[Task requirements] All of the material below is to be repeated exactly.

[Information shown]
——————————

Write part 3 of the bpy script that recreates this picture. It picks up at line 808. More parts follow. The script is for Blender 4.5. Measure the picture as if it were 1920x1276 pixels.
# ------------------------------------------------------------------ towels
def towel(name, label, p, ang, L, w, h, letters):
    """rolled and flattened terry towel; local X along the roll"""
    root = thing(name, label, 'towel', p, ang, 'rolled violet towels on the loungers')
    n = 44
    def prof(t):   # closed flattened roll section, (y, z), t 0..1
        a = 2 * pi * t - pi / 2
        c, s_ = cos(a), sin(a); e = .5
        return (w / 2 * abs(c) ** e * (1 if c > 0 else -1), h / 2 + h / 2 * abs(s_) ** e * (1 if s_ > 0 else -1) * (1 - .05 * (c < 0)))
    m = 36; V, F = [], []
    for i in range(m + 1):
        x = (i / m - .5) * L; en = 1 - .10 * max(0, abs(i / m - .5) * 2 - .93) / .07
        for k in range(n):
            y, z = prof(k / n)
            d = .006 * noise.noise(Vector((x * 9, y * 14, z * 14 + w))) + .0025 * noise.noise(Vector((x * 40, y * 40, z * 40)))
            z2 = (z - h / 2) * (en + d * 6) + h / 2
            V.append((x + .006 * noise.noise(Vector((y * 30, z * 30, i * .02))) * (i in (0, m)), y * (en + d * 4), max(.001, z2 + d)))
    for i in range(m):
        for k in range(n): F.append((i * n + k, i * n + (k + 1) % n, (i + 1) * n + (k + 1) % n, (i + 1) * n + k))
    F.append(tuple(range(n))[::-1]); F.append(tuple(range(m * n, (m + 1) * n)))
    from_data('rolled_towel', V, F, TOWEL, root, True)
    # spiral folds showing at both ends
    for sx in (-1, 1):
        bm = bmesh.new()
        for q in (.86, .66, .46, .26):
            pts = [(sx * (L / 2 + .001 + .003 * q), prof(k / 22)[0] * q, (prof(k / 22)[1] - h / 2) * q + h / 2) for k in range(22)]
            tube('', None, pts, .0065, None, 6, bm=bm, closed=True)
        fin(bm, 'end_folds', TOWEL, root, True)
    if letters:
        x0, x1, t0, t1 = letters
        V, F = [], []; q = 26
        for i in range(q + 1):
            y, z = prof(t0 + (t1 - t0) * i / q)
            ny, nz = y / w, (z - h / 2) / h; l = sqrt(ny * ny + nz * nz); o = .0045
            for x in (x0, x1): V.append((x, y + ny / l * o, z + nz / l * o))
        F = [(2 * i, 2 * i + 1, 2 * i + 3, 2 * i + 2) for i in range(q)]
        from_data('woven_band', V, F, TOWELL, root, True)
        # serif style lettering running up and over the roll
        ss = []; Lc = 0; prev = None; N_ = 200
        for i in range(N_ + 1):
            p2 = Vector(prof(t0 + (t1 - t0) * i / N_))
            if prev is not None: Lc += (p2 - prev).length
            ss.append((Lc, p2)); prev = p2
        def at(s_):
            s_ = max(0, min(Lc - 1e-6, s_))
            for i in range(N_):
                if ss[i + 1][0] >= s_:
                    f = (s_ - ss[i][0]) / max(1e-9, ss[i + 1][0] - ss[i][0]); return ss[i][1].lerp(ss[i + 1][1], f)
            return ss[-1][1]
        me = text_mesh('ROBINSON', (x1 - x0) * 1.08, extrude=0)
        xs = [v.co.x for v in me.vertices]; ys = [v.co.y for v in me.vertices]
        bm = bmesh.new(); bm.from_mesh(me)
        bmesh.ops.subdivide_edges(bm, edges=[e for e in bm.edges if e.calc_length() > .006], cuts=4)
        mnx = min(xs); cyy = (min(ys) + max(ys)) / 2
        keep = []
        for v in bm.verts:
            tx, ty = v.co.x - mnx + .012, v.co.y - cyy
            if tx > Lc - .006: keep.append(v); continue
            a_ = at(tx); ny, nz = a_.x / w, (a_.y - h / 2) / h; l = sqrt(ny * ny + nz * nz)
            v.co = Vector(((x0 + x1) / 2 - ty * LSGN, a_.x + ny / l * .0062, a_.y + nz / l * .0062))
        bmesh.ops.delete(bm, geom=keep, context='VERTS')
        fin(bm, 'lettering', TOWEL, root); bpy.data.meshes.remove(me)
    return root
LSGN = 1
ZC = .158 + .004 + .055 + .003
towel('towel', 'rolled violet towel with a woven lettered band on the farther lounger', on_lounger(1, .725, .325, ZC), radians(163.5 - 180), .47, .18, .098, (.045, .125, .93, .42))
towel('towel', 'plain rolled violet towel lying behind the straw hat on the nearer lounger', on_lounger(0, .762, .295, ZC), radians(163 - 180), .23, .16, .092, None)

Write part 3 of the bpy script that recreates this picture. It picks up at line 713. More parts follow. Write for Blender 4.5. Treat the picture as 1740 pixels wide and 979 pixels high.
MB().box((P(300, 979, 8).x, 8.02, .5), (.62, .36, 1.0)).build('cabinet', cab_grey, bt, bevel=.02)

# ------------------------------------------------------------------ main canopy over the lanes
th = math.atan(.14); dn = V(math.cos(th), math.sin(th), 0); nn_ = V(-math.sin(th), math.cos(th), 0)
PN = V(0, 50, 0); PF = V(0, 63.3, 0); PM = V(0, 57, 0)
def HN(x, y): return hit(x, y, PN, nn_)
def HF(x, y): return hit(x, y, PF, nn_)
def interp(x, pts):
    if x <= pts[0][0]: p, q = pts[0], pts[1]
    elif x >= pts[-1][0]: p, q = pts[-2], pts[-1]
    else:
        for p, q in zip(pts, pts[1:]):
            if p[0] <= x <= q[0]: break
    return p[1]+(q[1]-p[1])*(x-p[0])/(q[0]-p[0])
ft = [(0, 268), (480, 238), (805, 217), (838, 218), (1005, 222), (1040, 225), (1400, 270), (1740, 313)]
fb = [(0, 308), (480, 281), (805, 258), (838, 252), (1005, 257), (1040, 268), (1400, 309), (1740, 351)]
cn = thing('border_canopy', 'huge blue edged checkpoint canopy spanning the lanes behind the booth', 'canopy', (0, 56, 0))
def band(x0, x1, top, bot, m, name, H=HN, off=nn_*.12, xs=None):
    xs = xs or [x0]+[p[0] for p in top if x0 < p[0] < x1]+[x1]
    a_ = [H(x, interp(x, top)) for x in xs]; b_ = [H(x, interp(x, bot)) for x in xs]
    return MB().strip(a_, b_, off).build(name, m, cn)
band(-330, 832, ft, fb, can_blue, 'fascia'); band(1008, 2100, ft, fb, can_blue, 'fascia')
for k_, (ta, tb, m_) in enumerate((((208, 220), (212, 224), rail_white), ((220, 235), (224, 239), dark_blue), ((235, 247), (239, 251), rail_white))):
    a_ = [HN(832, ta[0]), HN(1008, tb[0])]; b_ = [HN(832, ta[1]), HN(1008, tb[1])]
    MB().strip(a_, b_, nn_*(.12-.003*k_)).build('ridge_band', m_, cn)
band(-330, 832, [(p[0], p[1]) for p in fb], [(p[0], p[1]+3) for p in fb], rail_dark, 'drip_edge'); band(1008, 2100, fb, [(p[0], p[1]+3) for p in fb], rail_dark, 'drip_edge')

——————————

[Task output]
Write part 3 of the bpy script that recreates this picture. It picks up at line 808. More parts follow. The script is for Blender 4.5. Measure the picture as if it were 1920x1276 pixels.
# ------------------------------------------------------------------ towels
def towel(name, label, p, ang, L, w, h, letters):
    """rolled and flattened terry towel; local X along the roll"""
    root = thing(name, label, 'towel', p, ang, 'rolled violet towels on the loungers')
    n = 44
    def prof(t):   # closed flattened roll section, (y, z), t 0..1
        a = 2 * pi * t - pi / 2
        c, s_ = cos(a), sin(a); e = .5
        return (w / 2 * abs(c) ** e * (1 if c > 0 else -1), h / 2 + h / 2 * abs(s_) ** e * (1 if s_ > 0 else -1) * (1 - .05 * (c < 0)))
    m = 36; V, F = [], []
    for i in range(m + 1):
        x = (i / m - .5) * L; en = 1 - .10 * max(0, abs(i / m - .5) * 2 - .93) / .07
        for k in range(n):
            y, z = prof(k / n)
            d = .006 * noise.noise(Vector((x * 9, y * 14, z * 14 + w))) + .0025 * noise.noise(Vector((x * 40, y * 40, z * 40)))
            z2 = (z - h / 2) * (en + d * 6) + h / 2
            V.append((x + .006 * noise.noise(Vector((y * 30, z * 30, i * .02))) * (i in (0, m)), y * (en + d * 4), max(.001, z2 + d)))
    for i in range(m):
        for k in range(n): F.append((i * n + k, i * n + (k + 1) % n, (i + 1) * n + (k + 1) % n, (i + 1) * n + k))
    F.append(tuple(range(n))[::-1]); F.append(tuple(range(m * n, (m + 1) * n)))
    from_data('rolled_towel', V, F, TOWEL, root, True)
    # spiral folds showing at both ends
    for sx in (-1, 1):
        bm = bmesh.new()
        for q in (.86, .66, .46, .26):
            pts = [(sx * (L / 2 + .001 + .003 * q), prof(k / 22)[0] * q, (prof(k / 22)[1] - h / 2) * q + h / 2) for k in range(22)]
            tube('', None, pts, .0065, None, 6, bm=bm, closed=True)
        fin(bm, 'end_folds', TOWEL, root, True)
    if letters:
        x0, x1, t0, t1 = letters
        V, F = [], []; q = 26
        for i in range(q + 1):
            y, z = prof(t0 + (t1 - t0) * i / q)
            ny, nz = y / w, (z - h / 2) / h; l = sqrt(ny * ny + nz * nz); o = .0045
            for x in (x0, x1): V.append((x, y + ny / l * o, z + nz / l * o))
        F = [(2 * i, 2 * i + 1, 2 * i + 3, 2 * i + 2) for i in range(q)]
        from_data('woven_band', V, F, TOWELL, root, True)
        # serif style lettering running up and over the roll
        ss = []; Lc = 0; prev = None; N_ = 200
        for i in range(N_ + 1):
            p2 = Vector(prof(t0 + (t1 - t0) * i / N_))
            if prev is not None: Lc += (p2 - prev).length
            ss.append((Lc, p2)); prev = p2
        def at(s_):
            s_ = max(0, min(Lc - 1e-6, s_))
            for i in range(N_):
                if ss[i + 1][0] >= s_:
                    f = (s_ - ss[i][0]) / max(1e-9, ss[i + 1][0] - ss[i][0]); return ss[i][1].lerp(ss[i + 1][1], f)
            return ss[-1][1]
        me = text_mesh('ROBINSON', (x1 - x0) * 1.08, extrude=0)
        xs = [v.co.x for v in me.vertices]; ys = [v.co.y for v in me.vertices]
        bm = bmesh.new(); bm.from_mesh(me)
        bmesh.ops.subdivide_edges(bm, edges=[e for e in bm.edges if e.calc_length() > .006], cuts=4)
        mnx = min(xs); cyy = (min(ys) + max(ys)) / 2
        keep = []
        for v in bm.verts:
            tx, ty = v.co.x - mnx + .012, v.co.y - cyy
            if tx > Lc - .006: keep.append(v); continue
            a_ = at(tx); ny, nz = a_.x / w, (a_.y - h / 2) / h; l = sqrt(ny * ny + nz * nz)
            v.co = Vector(((x0 + x1) / 2 - ty * LSGN, a_.x + ny / l * .0062, a_.y + nz / l * .0062))
        bmesh.ops.delete(bm, geom=keep, context='VERTS')
        fin(bm, 'lettering', TOWEL, root); bpy.data.meshes.remove(me)
    return root
LSGN = 1
ZC = .158 + .004 + .055 + .003
towel('towel', 'rolled violet towel with a woven lettered band on the farther lounger', on_lounger(1, .725, .325, ZC), radians(163.5 - 180), .47, .18, .098, (.045, .125, .93, .42))
towel('towel', 'plain rolled violet towel lying behind the straw hat on the nearer lounger', on_lounger(0, .762, .295, ZC), radians(163 - 180), .23, .16, .092, None)

Write part 3 of the bpy script that recreates this picture. It picks up at line 713. More parts follow. Write for Blender 4.5. Treat the picture as 1740 pixels wide and 979 pixels high.
MB().box((P(300, 979, 8).x, 8.02, .5), (.62, .36, 1.0)).build('cabinet', cab_grey, bt, bevel=.02)

# ------------------------------------------------------------------ main canopy over the lanes
th = math.atan(.14); dn = V(math.cos(th), math.sin(th), 0); nn_ = V(-math.sin(th), math.cos(th), 0)
PN = V(0, 50, 0); PF = V(0, 63.3, 0); PM = V(0, 57, 0)
def HN(x, y): return hit(x, y, PN, nn_)
def HF(x, y): return hit(x, y, PF, nn_)
def interp(x, pts):
    if x <= pts[0][0]: p, q = pts[0], pts[1]
    elif x >= pts[-1][0]: p, q = pts[-2], pts[-1]
    else:
        for p, q in zip(pts, pts[1:]):
            if p[0] <= x <= q[0]: break
    return p[1]+(q[1]-p[1])*(x-p[0])/(q[0]-p[0])
ft = [(0, 268), (480, 238), (805, 217), (838, 218), (1005, 222), (1040, 225), (1400, 270), (1740, 313)]
fb = [(0, 308), (480, 281), (805, 258), (838, 252), (1005, 257), (1040, 268), (1400, 309), (1740, 351)]
cn = thing('border_canopy', 'huge blue edged checkpoint canopy spanning the lanes behind the booth', 'canopy', (0, 56, 0))
def band(x0, x1, top, bot, m, name, H=HN, off=nn_*.12, xs=None):
    xs = xs or [x0]+[p[0] for p in top if x0 < p[0] < x1]+[x1]
    a_ = [H(x, interp(x, top)) for x in xs]; b_ = [H(x, interp(x, bot)) for x in xs]
    return MB().strip(a_, b_, off).build(name, m, cn)
band(-330, 832, ft, fb, can_blue, 'fascia'); band(1008, 2100, ft, fb, can_blue, 'fascia')
for k_, (ta, tb, m_) in enumerate((((208, 220), (212, 224), rail_white), ((220, 235), (224, 239), dark_blue), ((235, 247), (239, 251), rail_white))):
    a_ = [HN(832, ta[0]), HN(1008, tb[0])]; b_ = [HN(832, ta[1]), HN(1008, tb[1])]
    MB().strip(a_, b_, nn_*(.12-.003*k_)).build('ridge_band', m_, cn)
band(-330, 832, [(p[0], p[1]) for p in fb], [(p[0], p[1]+3) for p in fb], rail_dark, 'drip_edge'); band(1008, 2100, fb, [(p[0], p[1]+3) for p in fb], rail_dark, 'drip_edge')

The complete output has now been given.